━━━━━ Information supplied ━━━━━

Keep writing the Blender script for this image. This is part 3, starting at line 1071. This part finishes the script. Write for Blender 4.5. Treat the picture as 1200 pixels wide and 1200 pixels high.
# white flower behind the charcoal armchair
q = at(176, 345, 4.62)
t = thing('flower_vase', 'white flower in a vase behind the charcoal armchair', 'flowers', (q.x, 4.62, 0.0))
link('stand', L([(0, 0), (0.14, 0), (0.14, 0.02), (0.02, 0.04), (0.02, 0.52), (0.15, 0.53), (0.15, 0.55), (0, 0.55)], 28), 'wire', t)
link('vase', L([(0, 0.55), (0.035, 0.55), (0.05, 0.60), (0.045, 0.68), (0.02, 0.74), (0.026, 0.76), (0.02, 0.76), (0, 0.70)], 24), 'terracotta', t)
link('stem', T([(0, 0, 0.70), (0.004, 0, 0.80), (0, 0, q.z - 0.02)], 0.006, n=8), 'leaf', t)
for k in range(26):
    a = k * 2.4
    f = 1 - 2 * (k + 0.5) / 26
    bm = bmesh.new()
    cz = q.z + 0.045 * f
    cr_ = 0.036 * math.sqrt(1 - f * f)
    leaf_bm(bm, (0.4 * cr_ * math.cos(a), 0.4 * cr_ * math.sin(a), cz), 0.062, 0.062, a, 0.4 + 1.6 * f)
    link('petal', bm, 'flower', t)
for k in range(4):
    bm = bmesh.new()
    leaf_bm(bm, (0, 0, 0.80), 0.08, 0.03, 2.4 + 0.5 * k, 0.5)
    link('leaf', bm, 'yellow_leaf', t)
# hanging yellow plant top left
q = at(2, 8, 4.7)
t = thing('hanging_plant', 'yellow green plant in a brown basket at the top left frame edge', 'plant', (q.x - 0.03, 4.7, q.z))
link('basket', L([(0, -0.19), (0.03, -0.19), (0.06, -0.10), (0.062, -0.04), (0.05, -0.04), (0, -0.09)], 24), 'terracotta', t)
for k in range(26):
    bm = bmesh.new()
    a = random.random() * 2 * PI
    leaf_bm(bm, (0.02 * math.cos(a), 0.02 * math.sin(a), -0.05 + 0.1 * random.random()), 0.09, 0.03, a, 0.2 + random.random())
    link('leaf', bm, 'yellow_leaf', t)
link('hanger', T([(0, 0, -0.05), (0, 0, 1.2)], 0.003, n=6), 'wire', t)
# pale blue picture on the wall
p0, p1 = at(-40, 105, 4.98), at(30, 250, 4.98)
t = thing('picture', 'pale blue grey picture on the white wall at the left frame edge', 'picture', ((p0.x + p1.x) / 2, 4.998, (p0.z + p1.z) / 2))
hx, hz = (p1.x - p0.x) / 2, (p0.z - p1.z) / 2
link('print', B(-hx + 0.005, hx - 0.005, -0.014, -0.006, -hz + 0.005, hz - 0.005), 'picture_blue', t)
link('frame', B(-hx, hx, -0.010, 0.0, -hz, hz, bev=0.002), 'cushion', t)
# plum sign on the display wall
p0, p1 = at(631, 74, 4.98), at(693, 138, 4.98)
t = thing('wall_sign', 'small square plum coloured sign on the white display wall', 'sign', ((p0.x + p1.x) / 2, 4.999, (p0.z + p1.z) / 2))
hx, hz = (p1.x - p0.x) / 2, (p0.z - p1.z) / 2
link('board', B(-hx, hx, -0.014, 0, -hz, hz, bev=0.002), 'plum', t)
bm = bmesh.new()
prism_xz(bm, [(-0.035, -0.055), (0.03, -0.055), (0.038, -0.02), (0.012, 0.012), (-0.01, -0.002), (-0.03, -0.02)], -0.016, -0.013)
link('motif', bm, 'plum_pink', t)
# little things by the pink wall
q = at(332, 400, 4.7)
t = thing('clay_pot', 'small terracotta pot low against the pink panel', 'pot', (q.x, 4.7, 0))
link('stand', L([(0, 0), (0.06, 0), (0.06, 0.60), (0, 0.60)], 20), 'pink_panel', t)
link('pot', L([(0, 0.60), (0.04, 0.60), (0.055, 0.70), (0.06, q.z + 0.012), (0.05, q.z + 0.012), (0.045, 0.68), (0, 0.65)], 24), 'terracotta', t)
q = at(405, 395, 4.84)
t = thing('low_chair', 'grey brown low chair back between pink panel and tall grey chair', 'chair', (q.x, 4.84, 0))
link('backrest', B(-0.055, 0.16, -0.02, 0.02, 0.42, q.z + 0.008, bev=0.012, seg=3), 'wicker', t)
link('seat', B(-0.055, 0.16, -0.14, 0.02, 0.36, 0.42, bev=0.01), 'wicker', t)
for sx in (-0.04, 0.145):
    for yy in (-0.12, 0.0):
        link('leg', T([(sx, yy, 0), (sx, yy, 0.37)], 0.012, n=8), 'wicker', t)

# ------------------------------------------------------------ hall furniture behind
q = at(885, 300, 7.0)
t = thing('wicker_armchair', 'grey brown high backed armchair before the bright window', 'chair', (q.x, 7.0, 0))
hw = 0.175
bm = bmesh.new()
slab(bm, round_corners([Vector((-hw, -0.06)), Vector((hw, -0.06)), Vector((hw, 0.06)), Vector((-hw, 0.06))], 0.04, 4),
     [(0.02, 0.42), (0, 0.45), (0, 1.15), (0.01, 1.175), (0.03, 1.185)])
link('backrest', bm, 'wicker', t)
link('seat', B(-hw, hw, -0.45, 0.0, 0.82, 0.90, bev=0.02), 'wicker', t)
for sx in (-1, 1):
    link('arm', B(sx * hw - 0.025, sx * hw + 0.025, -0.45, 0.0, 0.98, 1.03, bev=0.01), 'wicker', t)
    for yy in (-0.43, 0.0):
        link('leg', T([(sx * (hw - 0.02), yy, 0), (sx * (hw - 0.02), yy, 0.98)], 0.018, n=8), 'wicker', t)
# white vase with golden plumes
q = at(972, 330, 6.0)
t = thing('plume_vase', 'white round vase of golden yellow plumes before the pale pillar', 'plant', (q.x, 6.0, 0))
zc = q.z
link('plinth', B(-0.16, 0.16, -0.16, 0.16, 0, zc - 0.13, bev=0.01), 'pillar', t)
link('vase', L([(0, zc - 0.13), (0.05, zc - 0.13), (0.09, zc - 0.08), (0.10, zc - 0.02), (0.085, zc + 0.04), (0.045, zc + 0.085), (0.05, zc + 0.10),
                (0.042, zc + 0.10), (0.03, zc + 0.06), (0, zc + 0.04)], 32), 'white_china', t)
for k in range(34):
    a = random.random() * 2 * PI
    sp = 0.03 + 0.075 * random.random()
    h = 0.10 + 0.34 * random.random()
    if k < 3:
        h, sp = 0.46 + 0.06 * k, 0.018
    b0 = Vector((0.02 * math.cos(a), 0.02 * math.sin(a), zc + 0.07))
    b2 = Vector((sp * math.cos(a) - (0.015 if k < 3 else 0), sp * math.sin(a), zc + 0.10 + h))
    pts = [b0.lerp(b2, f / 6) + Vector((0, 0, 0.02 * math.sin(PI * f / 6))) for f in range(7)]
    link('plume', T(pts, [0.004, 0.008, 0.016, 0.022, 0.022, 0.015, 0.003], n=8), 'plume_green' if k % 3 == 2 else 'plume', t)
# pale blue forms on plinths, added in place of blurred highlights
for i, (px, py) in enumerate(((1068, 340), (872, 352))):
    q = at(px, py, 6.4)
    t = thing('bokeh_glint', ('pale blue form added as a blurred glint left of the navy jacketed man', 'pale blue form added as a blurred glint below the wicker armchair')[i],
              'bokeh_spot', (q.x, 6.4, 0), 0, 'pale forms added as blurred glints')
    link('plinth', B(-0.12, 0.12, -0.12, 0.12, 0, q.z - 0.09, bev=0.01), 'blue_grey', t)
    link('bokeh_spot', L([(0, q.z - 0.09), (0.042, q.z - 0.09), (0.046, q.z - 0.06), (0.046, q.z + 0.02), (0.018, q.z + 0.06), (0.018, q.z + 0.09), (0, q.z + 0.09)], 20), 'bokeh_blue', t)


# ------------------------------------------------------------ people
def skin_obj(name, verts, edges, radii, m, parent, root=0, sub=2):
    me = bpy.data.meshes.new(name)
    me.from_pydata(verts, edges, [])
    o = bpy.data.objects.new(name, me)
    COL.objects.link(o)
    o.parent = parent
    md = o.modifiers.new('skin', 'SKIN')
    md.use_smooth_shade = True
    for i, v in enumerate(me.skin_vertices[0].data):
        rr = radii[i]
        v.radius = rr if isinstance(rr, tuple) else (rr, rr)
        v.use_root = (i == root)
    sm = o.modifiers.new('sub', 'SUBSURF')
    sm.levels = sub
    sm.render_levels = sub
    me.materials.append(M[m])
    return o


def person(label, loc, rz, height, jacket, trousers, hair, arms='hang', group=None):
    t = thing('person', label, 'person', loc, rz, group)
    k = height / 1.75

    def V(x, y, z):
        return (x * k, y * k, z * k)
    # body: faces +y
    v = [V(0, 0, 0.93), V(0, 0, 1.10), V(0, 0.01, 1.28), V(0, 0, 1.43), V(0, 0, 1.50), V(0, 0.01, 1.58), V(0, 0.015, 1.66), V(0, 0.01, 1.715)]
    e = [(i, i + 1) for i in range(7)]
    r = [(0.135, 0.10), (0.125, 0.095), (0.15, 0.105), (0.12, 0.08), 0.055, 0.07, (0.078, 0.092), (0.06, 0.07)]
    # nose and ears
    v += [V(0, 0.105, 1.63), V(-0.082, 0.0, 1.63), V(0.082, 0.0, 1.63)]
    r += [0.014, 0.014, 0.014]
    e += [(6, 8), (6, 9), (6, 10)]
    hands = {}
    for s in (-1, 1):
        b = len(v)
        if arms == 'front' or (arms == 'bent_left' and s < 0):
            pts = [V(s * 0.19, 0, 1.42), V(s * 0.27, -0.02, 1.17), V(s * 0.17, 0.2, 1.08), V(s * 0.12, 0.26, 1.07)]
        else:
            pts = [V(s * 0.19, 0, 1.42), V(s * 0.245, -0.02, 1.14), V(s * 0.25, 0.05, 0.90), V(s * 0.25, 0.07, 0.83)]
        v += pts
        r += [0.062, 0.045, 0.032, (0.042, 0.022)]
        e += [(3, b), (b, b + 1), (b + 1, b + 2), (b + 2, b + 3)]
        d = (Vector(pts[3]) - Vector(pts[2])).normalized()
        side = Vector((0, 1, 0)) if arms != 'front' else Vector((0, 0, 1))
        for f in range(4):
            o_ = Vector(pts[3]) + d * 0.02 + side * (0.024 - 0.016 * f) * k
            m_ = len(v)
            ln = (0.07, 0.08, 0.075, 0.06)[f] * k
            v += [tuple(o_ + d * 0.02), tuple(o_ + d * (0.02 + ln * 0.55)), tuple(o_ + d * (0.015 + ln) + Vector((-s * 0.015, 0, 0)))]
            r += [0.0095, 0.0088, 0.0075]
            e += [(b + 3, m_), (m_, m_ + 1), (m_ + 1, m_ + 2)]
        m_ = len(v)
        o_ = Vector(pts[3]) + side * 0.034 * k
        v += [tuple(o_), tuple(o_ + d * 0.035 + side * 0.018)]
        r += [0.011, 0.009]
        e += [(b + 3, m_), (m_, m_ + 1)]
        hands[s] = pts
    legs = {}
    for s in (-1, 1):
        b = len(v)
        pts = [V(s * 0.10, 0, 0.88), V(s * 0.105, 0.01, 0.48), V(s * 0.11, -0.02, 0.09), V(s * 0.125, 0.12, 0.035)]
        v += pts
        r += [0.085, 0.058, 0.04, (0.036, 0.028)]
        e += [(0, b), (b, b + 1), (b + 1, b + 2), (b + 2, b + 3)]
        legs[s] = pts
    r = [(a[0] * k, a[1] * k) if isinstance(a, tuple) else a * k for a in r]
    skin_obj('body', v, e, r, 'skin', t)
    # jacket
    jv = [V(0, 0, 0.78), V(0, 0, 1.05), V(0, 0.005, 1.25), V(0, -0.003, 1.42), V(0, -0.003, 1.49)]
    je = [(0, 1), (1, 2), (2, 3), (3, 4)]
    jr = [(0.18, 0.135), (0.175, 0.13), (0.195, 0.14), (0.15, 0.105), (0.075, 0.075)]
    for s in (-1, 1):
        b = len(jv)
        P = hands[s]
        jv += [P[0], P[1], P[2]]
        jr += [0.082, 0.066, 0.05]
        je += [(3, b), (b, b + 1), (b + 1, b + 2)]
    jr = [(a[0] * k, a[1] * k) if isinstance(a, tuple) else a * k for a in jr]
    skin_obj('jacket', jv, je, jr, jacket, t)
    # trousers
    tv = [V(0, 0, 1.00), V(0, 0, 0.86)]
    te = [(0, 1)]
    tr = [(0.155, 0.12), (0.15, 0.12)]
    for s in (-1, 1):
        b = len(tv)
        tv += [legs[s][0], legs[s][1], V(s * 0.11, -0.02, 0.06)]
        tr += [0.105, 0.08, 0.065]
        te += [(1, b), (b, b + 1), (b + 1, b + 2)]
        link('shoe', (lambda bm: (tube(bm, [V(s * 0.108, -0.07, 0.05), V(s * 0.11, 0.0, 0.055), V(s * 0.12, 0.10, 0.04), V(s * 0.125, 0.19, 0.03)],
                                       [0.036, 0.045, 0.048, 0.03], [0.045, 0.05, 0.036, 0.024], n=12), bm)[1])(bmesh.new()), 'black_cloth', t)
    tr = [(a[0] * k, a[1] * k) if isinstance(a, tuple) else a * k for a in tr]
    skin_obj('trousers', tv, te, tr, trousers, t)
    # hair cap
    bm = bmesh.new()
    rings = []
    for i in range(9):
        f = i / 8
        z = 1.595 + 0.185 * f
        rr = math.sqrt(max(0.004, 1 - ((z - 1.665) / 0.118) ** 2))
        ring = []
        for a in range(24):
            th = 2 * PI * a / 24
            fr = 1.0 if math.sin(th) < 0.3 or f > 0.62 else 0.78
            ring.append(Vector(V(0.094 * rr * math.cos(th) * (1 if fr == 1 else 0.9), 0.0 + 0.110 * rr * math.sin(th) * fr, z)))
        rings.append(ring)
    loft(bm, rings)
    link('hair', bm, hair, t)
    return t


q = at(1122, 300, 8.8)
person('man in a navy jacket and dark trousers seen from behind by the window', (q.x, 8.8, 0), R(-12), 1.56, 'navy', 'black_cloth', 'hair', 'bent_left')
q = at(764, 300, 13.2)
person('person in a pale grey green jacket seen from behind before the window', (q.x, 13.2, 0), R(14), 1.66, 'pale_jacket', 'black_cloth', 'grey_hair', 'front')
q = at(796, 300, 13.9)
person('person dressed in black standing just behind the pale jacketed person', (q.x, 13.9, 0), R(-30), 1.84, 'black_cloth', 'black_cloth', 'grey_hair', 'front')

━━━━━
━━━━━ Information supplied ━━━━━

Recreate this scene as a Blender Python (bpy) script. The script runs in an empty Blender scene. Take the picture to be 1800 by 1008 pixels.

━━━━━

* **Exercise objective**: Using the entries above, find all lines with "this". Copy them.

* **Result of the exercise**:
Keep writing the Blender script for this image. This is part 3, starting at line 1071. This part finishes the script. Write for Blender 4.5. Treat the picture as 1200 pixels wide and 1200 pixels high.
Recreate this scene as a Blender Python (bpy) script. The script runs in an empty Blender scene. Take the picture to be 1800 by 1008 pixels.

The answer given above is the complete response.